Speaking at this afternoon’s press conference, Metro Mayor Steve Rotheram branded the decision as “patently unfair”.
He said: “What we want is HS2 and NPR coming into Liverpool. However Lime Street is too busy.
“The solution can’t be to pass on the cost [to build a new train station]. The overruns of Crossrail would have paid for our station. It’s patently unfair and it’s another broken promise.”
Speaking more broadly about the IRP, Mayor Rotheram was no more impressed by what he saw as a massive opportunity missed.
He said: “Northern Powerhouse Rail had the chance to be transformational for our area and the wider north and important for the UK on the whole. But many voices including my own said they were going to deliver transformation on the cheap. Instead they’ve chosen not to deliver anything at all.
“We were promised Grand Designs, but we’ve had to settle for 60 Minute Make Over.
“Today [the Government] have broken their promise to the north. It’s the same old story again and again.
"If the north had received the same per capita funding as London over the last decade, we’d have received £86bn more.
"That’s not a pop at London. They deserve modern transport infrastructure - but so do we.
“Once again they’ve asked us to settle for scraps off the table - a cheap and nasty solution to a problem facing nearly 15m people across the north.
"Believe me, these are scraps. These anaemic proposals will leave our economy, our residents and our country less balanced, and our planet worse off.
“This is not levelling up, it is holding us down.”
Mr Rotheram referenced the City Region’s significance as a port and free port and outlined that without better connectivity, the region will struggle for rail freight capacity - meaning more journeys on already busy arterial routes.
He added: “We’ve explained to Grant Shapps that the strategic importance of the port of Liverpool to UK PLC will grow year on year. We know at this moment in time that it’s difficult to get freight capacity onto rail. That is going to be exacerbated by freeport status.
“There are lots of things that are problematic for us as we have an economy that is growing in the city region. That’s why the Government still have time to work with us.
“It’s incoherent and we need some detail from the government and that’s why sitting down with the department and the secretary of state is the only way we’re going to get clarity on some of these things.”
Elsewhere West Yorkshire Mayor Tracy Brabin regarded today’s announcement as a “betrayal of the North” with South Yorkshire’s Mayor Dan Jarvis saying the work towards the plans were “a lot of pain for precious little gain.”
Greater Manchester Mayor Andy Burnham did however concede that the region he governs had the most to be pleased about in the report with Manchester set to be connected to HS2.
However he echoed a sense of solidarity with the areas that missed out on transformational change noting “we are one north” and that connectivity across the region “takes too long”.
He added: “Today we got PR, not NPR.
“If you’re going to do it, do it properly.
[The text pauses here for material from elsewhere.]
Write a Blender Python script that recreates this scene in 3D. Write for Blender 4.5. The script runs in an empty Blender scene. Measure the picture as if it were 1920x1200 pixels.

If you’re going to level us up, level us up properly. It’s a half solution.”
Speaking in parliament today, transport Secretary Grant Shapps said: “Our plans go above and beyond the initial ambitions of HS2 and Northern Powerhouse Rail by delivering benefits for communities no matter their size, right across the North and Midlands, up to 10 to 15 years earlier.
“It is an ambitious and unparalleled programme that not only overhauls the inter city links between the North and Midlands but also speeds up the benefits for local areas and serves destinations people most want to reach.
“This plan will bring the North and the Midlands closer together, it will fire up economies to rival London and the South East, it will rebalance our economic geography, it will spread opportunity, it will level up the country.
“It will bring benefits at least a decade or more earlier.”
Louise Gittins, chairwoman of Transport for the North which tabled the initial proposals for rail investment in the North, said: "The announcement is woefully inadequate.
"After decades of underfunding, the rail network in the North is not fit for purpose.
"If we truly want to level up the country we don’t need words and promises. We need commitment. We need investment. We need Government to make good its pledge to the North and to deliver funding so we can deliver value back into UK PLC."